They are two of Washington’s architectural and historical gems: The Old Post Office Pavilion on Pennsylvania Avenue and the Smithsonian Arts and Industries Building on the Mall. The good news is that both are slated for renovation and what the bureaucrats like to call “re-purposing.” The bad news is that, in both cases, the process is headed in the wrong direction.


Donald Trump has said he’ll dedicate $200 million to turning Washington’s Old Post Office into a luxury hotel.

I say curious not because of any concerns about the hotel concept, or even out of concern for what might be called the “Trump aesthetic,” the over-the-top sensibility that tends toward the big, the fancy and the gaudy. My guess is that by the time the historic-preservation police are finished with their painstaking reviews and requirements, any traces of an architectural comb-over will have been thoroughly expunged from the plans, along with any profit from the five-year pro forma.

No, the curious thing is why the GSA would choose to pass over established, deep-pocketed hoteliers such as Marriott, Hyatt and Hilton in order to choose a lead developer who has spent so much time in U.S. Bankruptcy Court that he qualifies for elite frequent-flier status.

Trump’s first trip through bankruptcy reorganization was in 1991, during one of the real estate industry’s periodic downturns, when he couldn’t make the interest payments on the mountains of high-yield junk bonds he had issued to build the $1 billion Taj Mahal hotel and casino in Atlantic City. A year later, he was back in court with a prepackaged bankruptcy of the neighboring Trump Plaza Hotel and Casino, and then another for New York’s famed Plaza Hotel. It took several more years before Trump was finally able to restructure all of his debt, forcing him to give up his entire stake in the New York Plaza, along with the Trump Shuttle (remember that?) and a huge swath of land on the West Side of Manhattan that he had proposed for development.

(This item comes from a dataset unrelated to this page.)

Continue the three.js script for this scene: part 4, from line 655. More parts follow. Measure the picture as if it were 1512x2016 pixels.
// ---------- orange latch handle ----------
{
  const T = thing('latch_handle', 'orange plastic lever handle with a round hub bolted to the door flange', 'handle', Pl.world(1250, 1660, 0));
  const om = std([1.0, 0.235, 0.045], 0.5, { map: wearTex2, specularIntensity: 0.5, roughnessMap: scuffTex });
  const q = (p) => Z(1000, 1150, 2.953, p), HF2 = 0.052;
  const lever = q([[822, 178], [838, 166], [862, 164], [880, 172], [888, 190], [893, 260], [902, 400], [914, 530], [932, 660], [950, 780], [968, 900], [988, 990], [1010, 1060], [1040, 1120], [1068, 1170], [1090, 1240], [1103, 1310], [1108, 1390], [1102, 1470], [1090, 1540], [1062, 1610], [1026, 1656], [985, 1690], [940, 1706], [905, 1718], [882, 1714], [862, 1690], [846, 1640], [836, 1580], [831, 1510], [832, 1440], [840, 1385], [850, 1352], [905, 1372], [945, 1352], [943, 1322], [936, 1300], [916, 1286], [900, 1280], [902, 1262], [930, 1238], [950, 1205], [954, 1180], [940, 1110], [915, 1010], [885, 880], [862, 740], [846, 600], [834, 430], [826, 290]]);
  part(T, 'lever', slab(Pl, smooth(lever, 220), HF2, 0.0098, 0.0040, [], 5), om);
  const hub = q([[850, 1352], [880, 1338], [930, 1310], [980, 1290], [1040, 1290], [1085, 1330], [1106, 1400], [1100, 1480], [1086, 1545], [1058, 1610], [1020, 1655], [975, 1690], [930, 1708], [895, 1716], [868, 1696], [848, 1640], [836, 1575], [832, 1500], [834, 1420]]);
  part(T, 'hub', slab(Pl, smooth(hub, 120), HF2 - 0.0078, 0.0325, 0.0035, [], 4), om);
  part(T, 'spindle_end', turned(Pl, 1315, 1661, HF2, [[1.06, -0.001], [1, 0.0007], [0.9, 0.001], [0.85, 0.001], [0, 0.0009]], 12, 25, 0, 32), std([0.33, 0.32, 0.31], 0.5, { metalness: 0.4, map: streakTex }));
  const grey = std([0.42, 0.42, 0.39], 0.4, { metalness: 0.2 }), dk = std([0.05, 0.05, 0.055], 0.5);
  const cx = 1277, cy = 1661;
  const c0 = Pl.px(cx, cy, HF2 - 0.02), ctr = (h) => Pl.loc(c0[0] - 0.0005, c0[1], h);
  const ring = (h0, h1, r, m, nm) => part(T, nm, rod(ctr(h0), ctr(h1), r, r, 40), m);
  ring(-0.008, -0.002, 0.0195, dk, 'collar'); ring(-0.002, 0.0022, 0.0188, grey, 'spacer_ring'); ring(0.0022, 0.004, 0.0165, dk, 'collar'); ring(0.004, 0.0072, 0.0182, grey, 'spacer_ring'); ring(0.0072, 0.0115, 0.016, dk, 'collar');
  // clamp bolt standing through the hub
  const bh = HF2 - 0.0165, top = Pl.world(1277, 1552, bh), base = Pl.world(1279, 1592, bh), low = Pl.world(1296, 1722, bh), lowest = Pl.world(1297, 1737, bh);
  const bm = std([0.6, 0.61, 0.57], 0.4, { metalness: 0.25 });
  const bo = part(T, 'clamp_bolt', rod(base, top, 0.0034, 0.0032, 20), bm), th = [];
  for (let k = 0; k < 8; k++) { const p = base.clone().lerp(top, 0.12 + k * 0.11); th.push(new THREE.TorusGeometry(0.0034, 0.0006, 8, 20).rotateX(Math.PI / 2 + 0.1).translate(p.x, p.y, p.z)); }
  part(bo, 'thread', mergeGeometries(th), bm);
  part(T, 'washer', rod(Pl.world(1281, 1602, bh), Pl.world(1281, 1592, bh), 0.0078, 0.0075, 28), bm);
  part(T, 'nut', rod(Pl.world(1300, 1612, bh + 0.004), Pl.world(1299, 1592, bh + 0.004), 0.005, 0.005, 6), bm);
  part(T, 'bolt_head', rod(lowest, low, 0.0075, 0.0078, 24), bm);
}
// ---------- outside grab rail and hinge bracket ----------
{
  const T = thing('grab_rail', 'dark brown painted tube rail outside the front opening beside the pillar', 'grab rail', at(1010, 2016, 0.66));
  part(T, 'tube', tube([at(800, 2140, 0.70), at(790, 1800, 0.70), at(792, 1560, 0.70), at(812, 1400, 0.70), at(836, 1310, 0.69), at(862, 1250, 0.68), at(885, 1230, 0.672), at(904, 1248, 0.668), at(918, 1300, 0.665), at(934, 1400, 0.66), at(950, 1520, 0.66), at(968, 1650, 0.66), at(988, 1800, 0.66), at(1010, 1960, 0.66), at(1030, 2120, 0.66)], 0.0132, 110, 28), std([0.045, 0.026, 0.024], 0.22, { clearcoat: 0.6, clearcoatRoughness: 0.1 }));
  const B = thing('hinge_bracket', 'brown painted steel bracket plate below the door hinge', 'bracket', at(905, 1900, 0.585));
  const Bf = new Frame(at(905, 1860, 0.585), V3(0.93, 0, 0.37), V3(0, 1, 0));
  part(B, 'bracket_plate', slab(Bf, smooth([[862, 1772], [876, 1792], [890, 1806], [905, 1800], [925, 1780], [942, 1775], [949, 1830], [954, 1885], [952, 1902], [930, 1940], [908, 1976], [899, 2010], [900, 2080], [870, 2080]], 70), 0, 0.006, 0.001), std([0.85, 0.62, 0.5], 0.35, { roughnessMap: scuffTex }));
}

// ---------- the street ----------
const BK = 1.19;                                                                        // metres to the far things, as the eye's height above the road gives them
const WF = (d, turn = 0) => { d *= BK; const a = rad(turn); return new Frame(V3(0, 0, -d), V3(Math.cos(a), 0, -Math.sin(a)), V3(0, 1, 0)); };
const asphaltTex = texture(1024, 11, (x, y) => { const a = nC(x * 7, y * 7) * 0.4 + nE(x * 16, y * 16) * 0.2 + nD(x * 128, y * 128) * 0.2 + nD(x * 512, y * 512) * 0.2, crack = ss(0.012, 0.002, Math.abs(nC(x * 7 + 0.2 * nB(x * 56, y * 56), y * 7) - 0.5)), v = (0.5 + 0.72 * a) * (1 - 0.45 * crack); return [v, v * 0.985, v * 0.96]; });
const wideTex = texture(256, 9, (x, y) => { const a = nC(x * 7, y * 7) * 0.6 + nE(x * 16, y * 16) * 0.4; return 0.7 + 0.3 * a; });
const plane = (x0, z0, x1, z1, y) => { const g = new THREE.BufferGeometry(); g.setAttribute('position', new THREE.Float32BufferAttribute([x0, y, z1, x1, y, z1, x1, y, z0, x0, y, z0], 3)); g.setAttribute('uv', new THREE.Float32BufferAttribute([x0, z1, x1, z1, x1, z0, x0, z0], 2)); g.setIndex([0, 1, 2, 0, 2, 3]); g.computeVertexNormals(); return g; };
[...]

In fall 2004, following yet another real estate downturn, Trump returned to bankruptcy court, this time seeking protection from creditors for his Trump Hotels and Casino Resorts. Although the Trump name survived the restructuring, Trump was forced to give up his management role and majority ownership stake. Four years later, the same company was back in bankruptcy again, but not before rejecting Trump’s offer to buy the company back.

It’s not clear how much weight the GSA’s review process gives to the “financial reliability” of the lead developer, but apparently it’s not much. But the GSA apparently gave great weight to the fact that Trump was willing to invest more money in the renovation of the Old Post Office ($200 million) and pay a higher rent (around $3 million a year, according to one industry source) than any other bidder.

In fact, none of the other experienced bidders came anywhere close to those numbers — and for good reason: They make no economic sense. Industry experts tell me that to justify that level of investment and that rent, Trump would have to fetch average room rates of at least in $750, which is far above the $500-plus average that even the city’s top hotel, the Four Seasons in Georgetown, commands.

Perhaps the GSA was willing to overlook Trump’s rocky financial history because he brought in as his partner Colony Capital, a well-known private-equity firm with more than $30 billion under management that specializes in real estate. Trump and Tom Barrack, Colony’s founder, have known each other at least since 1988, when Barrack earned a quick $50 million for his boss, investor Robert Bass, by selling the Plaza Hotel to Trump for what was then the astronomical sum of $390 million. Barrack also refinanced one of Trump’s troubled Atlantic City hotels back in the 1990s.

These days, however, Barrack has a few hotel problems of his own. The Las Vegas Hilton, which Colony owns with Goldman Sachs, is in receivership and has lost its Hilton franchise. Along with Goldman, Colony was recently forced to forfeit control of the giant Atlantis resort in the Bahamas after failing to refinance the $2.5 billion in debt it took on to buy Kerzner International, a resort group. Meanwhile, Colony’s Atlantic City Hilton recently managed to avoid foreclosure only by allowing creditors to foreclose on two properties in Mississippi and receiving special permission from New Jersey gaming officials to offer 25-cent chips in its casino.

Like many in the real estate game, Colony and Trump are high-risk gamblers who play all the angles and have a habit of overpaying and overleveraging. When projects get into trouble, as this one surely will, they think nothing of handing the keys over to the lenders and moving on to the next deal. They have no roots in Washington and precious little experience with major structural renovation of historic properties.

In short, they are hardly the kind of steady, reliable, long-term partners the government needs for the redevelopment of a problem-plagued property on America’s Main Street.